I recently got back from a visit to the city I was born and raised in. My sister and her family still reside in Knoxville, Tennessee and I hadn’t been back there in years. But one of my nieces and my nephew have been “fruitful and multiplied” so I had three babies to meet; twin 18-month old toddlers and a 6-month old roly-poly.
Whenever I go back there, I always set aside time for a “grand tour” of sorts. I drive by the two homes I owned when I lived there. I also visit my parents graves and the house I helped my mom build where she spent her final years.
I also always drive past the house I grew up in. This was both a shock, but also not a surprise.
I grew up in what might be called “the wrong side of the tracks” in Knoxville. I like the analogy because our house was right across the street from the train tracks. Like many sounds that many people might consider a distraction, it had been there my whole upbringing, so I didn’t really even hear the train anymore by the time I went away to college. Anyway, suffice it to say it was a poorer neighborhood. But it was fine. The old farmhouse sat on about an acre of land. Land I had the great “honor” of mowing from the time I was about 12 years old.

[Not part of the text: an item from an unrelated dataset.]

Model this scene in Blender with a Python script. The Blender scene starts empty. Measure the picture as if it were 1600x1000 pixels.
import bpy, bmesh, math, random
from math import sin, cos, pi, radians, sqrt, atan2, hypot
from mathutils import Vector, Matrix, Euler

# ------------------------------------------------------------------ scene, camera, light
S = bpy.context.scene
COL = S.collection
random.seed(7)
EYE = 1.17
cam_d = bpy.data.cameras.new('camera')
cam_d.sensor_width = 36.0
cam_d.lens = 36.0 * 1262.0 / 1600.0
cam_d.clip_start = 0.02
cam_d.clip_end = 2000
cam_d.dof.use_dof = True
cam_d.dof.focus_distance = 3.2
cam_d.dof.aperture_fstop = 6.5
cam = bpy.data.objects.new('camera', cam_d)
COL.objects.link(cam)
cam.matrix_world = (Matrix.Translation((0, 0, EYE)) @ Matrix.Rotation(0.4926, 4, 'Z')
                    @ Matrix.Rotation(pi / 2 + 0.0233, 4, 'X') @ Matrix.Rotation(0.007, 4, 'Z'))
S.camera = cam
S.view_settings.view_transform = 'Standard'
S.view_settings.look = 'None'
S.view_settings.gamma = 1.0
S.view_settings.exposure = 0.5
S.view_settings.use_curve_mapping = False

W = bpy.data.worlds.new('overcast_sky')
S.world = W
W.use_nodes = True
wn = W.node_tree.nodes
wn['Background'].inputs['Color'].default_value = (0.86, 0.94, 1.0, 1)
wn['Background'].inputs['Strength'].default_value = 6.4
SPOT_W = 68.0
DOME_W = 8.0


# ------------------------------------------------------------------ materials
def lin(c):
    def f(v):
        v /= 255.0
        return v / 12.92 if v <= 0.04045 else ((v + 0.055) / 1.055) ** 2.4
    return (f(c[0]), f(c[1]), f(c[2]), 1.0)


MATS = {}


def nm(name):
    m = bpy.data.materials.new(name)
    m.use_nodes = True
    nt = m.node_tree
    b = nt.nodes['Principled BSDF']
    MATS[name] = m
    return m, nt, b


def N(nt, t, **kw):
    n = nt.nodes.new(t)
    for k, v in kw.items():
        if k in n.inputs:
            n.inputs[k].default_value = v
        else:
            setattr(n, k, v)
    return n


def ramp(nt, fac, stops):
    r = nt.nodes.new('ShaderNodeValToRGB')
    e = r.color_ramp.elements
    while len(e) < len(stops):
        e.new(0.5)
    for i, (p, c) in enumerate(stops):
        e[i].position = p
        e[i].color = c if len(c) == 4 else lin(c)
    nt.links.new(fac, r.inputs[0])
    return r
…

When my mom sold the house in 2003, it was in decent shape. But over the years, the person that bought the house didn’t really keep it up. It had been 7 years since I had been in Knoxville and while I expected the house to be in some form of disrepair, I didn’t expect what I saw.
That house? I’m telling ya… its gonna fall down. It’s a mess. And the acre of land? Well no need to mow that. It’s so overgrown with bushes and trees that there’s nowhere left for grass. You can barely see the house anymore. But what you can see – Holy cow. I can’t believe people are still living there.
As I pondered that, I couldn’t help but be drawn back to my current home in Denver. When I purchased it, you also couldn’t see the house from the street. It was so covered up with growth that the house disappeared. It was basically just a roof floating on trees and gigantic juniper bushes. To give you a clue, when I met my (quite wonderful) neighbors, one of their first questions of me was “what are you doing to do about the front yard?”
It was a legit question.
And yet, what was behind that whole mess was a little French styled cottage. A charming home that just desperately needed light and a fresh perspective and a new lease on life. I mean, who among us doesn’t also need that?
And maybe that’s the deeper message I took home with me—both from Knoxville and from the overgrown garden that used to be my front yard here in Denver. Sometimes we all get a little hidden by life. Covered up by old stories, tangled memories, or the simple weight of time. But beneath it all, there’s still something beautiful. Something worth tending to.